Three invariants of strange attractors derived through hypergeometric entropy

TL;DR

This paper introduces a new invariant called correlation concentration for strange attractors, along with correlation dimension and entropy, providing a comprehensive framework to analyze their scaling behaviors using hypergeometric entropy.

Contribution

The study presents the correlation concentration as a novel invariant and develops a unified method to estimate all three invariants simultaneously through hypergeometric entropy.

Findings

Correlation concentration exhibits a new scaling behavior in the macroscopic limit.

All three invariants can be estimated simultaneously via nonlinear regression.

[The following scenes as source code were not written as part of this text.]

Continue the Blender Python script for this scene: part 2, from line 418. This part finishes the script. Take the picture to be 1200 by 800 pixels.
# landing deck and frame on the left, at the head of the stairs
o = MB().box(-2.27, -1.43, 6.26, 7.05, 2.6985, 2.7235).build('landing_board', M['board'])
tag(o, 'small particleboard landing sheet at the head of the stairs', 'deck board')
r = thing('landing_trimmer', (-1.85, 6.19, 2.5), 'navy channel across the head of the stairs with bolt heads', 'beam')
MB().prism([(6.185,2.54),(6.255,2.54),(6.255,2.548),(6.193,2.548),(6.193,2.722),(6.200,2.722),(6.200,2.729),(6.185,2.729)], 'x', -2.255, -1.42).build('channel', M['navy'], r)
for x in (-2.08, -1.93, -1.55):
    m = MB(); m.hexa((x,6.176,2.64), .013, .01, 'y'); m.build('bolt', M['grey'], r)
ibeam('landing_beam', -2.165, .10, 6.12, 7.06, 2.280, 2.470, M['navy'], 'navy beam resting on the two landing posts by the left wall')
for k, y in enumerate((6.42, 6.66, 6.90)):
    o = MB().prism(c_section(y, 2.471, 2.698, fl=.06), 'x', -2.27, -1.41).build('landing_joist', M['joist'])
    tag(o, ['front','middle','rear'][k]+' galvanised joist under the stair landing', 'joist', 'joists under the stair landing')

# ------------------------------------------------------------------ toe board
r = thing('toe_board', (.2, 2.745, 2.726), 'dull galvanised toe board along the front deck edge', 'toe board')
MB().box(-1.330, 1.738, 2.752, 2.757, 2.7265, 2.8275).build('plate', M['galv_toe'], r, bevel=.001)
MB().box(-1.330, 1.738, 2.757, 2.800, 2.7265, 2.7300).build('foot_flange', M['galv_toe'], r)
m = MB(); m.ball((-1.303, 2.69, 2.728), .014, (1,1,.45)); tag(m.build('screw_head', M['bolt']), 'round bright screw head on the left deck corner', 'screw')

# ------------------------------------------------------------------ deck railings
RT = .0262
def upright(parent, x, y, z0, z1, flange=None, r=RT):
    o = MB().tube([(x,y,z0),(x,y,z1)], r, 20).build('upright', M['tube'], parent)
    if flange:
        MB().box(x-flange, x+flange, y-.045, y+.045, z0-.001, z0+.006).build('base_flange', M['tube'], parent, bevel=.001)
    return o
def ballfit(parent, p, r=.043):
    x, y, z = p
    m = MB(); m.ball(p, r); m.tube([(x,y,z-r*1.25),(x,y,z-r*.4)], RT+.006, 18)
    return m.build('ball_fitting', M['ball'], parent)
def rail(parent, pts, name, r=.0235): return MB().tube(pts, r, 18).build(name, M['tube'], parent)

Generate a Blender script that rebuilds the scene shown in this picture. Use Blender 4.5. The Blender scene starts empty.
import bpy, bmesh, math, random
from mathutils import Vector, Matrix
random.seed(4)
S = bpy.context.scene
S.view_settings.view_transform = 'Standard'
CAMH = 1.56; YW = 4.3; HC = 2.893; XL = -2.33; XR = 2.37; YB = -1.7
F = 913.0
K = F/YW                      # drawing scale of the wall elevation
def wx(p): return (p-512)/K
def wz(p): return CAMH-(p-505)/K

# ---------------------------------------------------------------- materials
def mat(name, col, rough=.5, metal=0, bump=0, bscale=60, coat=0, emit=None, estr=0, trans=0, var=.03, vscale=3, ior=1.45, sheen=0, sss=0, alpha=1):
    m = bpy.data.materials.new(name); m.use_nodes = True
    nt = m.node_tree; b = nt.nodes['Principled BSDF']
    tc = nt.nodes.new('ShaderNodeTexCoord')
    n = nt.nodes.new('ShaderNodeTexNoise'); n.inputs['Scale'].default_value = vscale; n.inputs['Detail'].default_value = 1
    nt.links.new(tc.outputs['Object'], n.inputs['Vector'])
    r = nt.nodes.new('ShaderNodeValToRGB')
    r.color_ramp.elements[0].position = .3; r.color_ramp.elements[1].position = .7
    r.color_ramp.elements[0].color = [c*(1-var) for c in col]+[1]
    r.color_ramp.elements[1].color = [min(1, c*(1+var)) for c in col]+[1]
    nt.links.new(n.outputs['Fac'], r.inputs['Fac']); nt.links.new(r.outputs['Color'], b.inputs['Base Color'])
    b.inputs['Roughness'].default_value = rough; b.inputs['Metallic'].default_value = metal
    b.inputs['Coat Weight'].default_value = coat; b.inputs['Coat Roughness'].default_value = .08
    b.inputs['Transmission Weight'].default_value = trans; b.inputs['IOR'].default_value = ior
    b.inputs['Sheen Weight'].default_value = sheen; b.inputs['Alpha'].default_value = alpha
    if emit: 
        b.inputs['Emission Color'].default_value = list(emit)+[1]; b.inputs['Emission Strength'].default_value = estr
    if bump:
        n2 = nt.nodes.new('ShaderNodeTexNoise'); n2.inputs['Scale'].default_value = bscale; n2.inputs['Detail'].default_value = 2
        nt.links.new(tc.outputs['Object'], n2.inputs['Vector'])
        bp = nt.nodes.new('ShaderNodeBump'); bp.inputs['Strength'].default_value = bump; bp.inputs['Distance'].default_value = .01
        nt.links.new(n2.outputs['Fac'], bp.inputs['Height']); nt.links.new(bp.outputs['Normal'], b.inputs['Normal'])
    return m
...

The method is validated on both discrete and continuous systems.

Abstract

A new description of strange attractor systems through three geometrical and dynamical invariants is provided. They are the correlation dimension ($\mathcal{D}$) and the correlation entropy ($\mathcal{K}$), both having attracted attention over the past decades, and a new invariant called the correlation concentration ($\mathcal{A}$) introduced in the present study. The correlation concentration is defined as the normalised mean distance between the reconstruction vectors, evaluated by the underlying probability measure on the infinite-dimensional embedding space. These three invariants determine the scaling behaviour of the system's R\'{e}nyi-type extended entropy, modelled by Kummer's confluent hypergeometric function, with respect to the gauge parameter ($\rho$) coupled to the distance between the reconstruction vectors. The entropy function reproduces the known scaling behaviours of $\mathcal{D}$ and $\mathcal{K}$ in the 'microscopic' limit $\rho\to\infty$ while exhibiting a new scaling behaviour of $\mathcal{A}$ in the other, 'macroscopic' limit $\rho\to 0$. The three invariants are estimated simultaneously via nonlinear regression analysis without needing separate estimations for each invariant. The proposed method is verified through simulations in both discrete and continuous systems.